Bagaimana cara membedakan orang yang miskin dengan yang pura-pura
miskin? Ada nggak ya alat untuk
mendeteksi siapa si miskin? Terus
terang, saya tidak yakin program pemerintah mampu mengatasi masalah kemiskinan
ketika masalah raskin saja secara nasional nggak bisa diselesaikan.
Sementara di tepi hutan Kalimantan yang lain, saya menemukan petani
yang menghasilkan beras yang bagus, “didiagnosa”
menderita penyaki Si Miskin, mereka pun mendapat beras raskin sebagai obat
pelipur lara. Warna dan rasanya nggak jelas bagi saya. Ketika saya tanya
mengapa mereka mau menerima beras tersebut jawabannya sederhana, lumayan bisa dijual dan dapat rupiah.
Menurut saya, kemiskinan ini ibarat penyakit yang akut, sudah
komplikasi, penyebabnya banyak sehingga penanganannya juga harus multidimensi.

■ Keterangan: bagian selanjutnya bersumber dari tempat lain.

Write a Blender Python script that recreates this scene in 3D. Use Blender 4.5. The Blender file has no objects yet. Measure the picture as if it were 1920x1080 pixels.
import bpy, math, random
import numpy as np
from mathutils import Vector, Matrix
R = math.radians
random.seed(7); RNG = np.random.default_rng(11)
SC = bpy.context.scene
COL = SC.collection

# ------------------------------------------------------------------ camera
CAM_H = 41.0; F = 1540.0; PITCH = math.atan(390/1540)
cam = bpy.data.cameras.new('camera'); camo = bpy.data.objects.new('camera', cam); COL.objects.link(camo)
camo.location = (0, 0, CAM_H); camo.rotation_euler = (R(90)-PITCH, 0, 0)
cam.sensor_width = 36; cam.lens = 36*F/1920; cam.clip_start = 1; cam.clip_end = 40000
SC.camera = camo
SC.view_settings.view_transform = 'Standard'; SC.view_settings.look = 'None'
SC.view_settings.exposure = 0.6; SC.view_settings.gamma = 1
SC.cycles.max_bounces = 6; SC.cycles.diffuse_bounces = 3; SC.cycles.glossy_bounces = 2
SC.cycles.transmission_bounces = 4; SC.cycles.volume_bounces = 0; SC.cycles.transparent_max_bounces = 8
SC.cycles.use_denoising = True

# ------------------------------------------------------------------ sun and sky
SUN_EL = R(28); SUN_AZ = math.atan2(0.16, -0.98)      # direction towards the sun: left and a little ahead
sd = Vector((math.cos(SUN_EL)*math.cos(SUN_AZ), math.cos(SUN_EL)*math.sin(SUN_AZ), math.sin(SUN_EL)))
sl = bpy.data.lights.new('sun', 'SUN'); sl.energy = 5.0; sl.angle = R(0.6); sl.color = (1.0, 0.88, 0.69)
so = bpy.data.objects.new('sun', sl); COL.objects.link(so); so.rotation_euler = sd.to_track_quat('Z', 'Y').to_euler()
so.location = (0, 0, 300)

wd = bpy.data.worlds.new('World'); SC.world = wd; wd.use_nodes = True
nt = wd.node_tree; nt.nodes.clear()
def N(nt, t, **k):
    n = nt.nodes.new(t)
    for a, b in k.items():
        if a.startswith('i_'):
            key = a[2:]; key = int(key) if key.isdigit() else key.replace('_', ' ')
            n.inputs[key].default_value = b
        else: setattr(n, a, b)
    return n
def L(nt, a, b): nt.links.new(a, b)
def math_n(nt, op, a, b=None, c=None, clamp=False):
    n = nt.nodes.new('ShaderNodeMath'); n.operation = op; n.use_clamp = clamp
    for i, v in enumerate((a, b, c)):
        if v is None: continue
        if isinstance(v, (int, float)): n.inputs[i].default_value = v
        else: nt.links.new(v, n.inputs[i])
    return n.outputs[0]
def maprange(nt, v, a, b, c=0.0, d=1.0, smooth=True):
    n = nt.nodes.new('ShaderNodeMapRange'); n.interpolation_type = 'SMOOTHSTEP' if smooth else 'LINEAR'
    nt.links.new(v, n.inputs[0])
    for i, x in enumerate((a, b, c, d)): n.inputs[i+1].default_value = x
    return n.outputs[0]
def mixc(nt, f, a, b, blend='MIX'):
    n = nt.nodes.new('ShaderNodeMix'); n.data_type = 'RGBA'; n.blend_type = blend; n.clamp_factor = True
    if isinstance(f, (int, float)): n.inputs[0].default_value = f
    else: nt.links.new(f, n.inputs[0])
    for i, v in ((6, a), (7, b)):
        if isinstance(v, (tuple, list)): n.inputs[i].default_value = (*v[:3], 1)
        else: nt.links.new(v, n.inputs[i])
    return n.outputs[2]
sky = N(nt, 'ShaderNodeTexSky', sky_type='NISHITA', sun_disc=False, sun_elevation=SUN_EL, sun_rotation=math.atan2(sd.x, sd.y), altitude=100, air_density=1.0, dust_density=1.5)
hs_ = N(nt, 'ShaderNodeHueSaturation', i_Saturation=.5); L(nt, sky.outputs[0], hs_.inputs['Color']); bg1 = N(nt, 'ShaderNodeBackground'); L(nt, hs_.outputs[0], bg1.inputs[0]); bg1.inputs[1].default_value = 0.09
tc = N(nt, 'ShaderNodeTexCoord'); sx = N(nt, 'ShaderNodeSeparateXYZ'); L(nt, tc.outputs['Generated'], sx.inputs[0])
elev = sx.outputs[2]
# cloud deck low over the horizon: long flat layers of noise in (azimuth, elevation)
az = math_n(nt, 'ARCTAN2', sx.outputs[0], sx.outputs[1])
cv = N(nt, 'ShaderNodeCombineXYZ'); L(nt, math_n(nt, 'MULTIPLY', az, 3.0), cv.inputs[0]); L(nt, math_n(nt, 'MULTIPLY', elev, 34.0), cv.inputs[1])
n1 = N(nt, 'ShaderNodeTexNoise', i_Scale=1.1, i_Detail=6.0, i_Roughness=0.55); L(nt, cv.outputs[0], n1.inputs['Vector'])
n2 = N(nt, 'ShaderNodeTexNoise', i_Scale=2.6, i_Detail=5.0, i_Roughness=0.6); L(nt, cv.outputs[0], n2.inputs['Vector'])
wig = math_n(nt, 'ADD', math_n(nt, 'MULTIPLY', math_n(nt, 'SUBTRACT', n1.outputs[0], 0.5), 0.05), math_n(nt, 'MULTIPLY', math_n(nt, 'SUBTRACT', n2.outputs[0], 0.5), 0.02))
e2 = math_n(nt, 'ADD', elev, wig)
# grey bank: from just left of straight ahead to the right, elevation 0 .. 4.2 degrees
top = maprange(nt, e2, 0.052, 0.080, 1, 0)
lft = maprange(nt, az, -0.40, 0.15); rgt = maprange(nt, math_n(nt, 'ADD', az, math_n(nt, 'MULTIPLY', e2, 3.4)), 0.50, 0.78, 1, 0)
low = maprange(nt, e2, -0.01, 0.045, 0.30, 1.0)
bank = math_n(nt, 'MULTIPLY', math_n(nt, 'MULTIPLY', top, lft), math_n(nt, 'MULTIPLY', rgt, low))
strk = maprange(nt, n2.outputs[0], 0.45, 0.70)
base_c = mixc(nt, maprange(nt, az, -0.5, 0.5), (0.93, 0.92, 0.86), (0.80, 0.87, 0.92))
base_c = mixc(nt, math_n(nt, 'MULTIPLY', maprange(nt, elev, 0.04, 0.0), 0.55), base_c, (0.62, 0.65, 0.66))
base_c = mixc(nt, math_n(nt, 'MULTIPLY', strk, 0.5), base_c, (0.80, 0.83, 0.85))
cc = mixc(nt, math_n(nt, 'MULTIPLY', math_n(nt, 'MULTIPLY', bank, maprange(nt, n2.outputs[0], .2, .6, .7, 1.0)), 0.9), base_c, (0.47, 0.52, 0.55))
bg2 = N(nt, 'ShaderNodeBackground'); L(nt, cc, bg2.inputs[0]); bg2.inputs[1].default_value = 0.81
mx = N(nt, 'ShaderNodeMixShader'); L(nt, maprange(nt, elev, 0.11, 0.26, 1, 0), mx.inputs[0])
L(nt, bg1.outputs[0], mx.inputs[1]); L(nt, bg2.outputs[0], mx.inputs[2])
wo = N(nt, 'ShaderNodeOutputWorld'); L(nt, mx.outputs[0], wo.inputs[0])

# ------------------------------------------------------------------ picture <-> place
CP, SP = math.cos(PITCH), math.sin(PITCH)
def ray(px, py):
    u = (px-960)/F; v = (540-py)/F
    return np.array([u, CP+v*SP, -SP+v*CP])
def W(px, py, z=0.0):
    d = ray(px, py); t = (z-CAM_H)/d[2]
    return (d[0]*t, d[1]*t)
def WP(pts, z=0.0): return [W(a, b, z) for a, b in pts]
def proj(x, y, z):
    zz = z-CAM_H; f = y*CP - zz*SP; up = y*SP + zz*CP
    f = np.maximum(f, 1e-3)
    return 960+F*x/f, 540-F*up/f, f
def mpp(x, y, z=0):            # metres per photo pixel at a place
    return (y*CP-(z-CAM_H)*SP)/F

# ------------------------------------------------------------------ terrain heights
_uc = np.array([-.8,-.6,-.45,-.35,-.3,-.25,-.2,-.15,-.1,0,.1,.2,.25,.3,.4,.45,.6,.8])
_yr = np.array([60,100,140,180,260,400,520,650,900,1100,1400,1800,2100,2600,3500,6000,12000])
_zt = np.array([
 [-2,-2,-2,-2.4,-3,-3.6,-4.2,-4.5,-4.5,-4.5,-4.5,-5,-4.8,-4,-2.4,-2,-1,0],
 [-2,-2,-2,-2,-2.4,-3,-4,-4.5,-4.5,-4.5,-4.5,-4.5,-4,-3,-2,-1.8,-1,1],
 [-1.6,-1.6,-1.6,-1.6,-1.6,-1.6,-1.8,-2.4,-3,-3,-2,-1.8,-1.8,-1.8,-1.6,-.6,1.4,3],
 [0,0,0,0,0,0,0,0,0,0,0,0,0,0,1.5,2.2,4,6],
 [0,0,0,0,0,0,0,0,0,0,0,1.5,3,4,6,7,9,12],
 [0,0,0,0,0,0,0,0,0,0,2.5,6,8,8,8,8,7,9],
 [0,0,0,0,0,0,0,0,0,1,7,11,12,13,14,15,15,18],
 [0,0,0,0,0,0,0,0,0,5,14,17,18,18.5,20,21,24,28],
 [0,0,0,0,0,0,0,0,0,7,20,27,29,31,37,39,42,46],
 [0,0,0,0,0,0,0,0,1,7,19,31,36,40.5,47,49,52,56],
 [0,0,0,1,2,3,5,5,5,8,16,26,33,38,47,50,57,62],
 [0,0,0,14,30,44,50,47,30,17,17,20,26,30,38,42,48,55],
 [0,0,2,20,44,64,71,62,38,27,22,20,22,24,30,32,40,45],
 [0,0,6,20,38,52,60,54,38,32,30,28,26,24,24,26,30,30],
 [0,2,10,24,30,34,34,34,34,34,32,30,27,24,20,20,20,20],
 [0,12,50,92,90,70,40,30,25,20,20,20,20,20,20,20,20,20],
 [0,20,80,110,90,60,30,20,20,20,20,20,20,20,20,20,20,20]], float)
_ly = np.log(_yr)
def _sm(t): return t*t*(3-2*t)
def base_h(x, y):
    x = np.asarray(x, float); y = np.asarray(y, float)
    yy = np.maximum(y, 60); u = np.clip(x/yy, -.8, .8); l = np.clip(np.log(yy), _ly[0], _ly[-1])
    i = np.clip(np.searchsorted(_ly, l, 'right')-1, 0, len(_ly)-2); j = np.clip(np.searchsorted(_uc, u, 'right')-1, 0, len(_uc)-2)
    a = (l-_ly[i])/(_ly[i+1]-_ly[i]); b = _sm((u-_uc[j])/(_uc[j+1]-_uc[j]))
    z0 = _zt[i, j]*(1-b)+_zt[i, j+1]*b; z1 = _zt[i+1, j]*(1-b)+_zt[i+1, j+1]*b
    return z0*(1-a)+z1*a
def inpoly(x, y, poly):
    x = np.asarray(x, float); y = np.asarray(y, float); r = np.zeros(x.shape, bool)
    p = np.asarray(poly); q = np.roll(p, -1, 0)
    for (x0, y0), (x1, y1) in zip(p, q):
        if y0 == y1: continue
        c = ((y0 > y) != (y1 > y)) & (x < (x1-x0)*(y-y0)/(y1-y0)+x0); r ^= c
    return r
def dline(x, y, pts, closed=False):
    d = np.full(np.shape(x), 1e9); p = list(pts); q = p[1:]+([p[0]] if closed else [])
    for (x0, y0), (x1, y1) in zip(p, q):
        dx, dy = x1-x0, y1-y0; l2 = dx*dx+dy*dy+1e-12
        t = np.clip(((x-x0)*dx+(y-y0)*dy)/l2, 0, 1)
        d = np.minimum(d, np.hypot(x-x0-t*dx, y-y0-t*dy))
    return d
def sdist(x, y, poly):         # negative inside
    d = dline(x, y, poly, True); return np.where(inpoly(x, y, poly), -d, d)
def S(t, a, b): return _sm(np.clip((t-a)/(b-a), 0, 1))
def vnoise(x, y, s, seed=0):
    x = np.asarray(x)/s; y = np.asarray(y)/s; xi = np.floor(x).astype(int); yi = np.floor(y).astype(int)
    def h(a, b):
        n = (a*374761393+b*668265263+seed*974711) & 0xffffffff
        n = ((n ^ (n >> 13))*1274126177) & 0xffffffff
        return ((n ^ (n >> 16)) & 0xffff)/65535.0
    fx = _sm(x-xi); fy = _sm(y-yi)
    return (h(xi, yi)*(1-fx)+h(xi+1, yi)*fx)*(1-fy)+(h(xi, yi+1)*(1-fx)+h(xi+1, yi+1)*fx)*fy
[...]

Menangani masalah kemiskinan bukan hanya bicara bagaimana Si Miskin memenuhi
kebutuhan berasnnya sehingga diberi beras, tapi ternyata sudah menjadi penyakit
social. Rupanya “dokter” kemiskinan pemerintah belum berhasil mendiagnosa
penyakit Si Miskin yang satu ini.
Dalam perjalanan saya menelusuri tepi hutan Kalimantan, kutemukan jejak Si Miskin di mana-mana. Ada yang berada
diperkebunan sawit, komunitas adat, kelompok perempuan terisolir, petani yang
tidak bisa dapat pupuk, anak-anak petani yang tidak bisa melanjutkan sekolah
dan petani yang “hampir” kehilangan lahannya karena tergadai di bank oleh
oknum.
Parahnya lagi, penyakit Si Miskin ada juga yang secara langsung disebabkan oleh
kebijakan pemerintah. Di tepi hutan Kalimantan kutemukan desa yang semua
wilayah desanya sudah menjadi hak guna usaha (HGU) dua perusahaan sawit. Lalu,
kemana Si Miskin akan pergi? Seorang
kepala desa memberiku jawaban, “Mereka tidak akan kemana-mana.” Sementara di
tepi hutan lain kuperoleh jawaban yang berbeda, “ Mereka tetap disini dan penyakit kemiskinannyaa akan diwariskan ke anak cucu
mereka.”
Dalam penangangan masalah Si Miskin oleh pemerintah belum fokus menentukan siapa Si Miskin, apa penyakit yang sedang di derita Si
Miskin. Meskipun sudah ada 14 indikator,
tapi dilapangan nggak dipakai. Cukup minta rekomendasi tentangga. Akibatnya
satu kampong didiagnosa menderita penyakit Si Miskin. “Kan nggak enak kalau Si
A tidak dimasukkan di daftar.” Salah satu ketua RT yang ketemui di tepi hutan
memberiku jawaban aneh. Ada juga yang beralasan karena kesepakatan warga. Ketika
kutanya apa kriterianya mereka disebut KK miskin, dia juga tidak tahu. Pantas
saja pejabat tadi selalu marah-marah karena data kemiskinan tidak kompak. Data
dari Pemberdayaan Masyarakat beda, PNPM Mandiri dan BPS tidak sama.
Sebenarnya kami yang membawa program PNPM Peduli memiliki alat
deteksi yang cukup baik. Lebih sederhana
dan aplikatif, mudah digunakan dan menggunakan tenologi tepat guna. Beberapa
teman yang ikut mendengar cerita dan derita Si Miskin mencoba meramu alat
deteksi ini. Alat tersebut disebut PPAM (Partisipatory
Poverty Assesment and Monitoring). Alat ini perpaduan dari beberapa alat
yang sudah digunakan sebelumnya. Alat ini bisa mendektiisi siapa dan dimana Si
Miskin. Sayangnya, pihak yang berwenang belum tertarik untuk menggunakan alat
ini, padahal gratis. Kalau dijual mungkin mereka mau ya?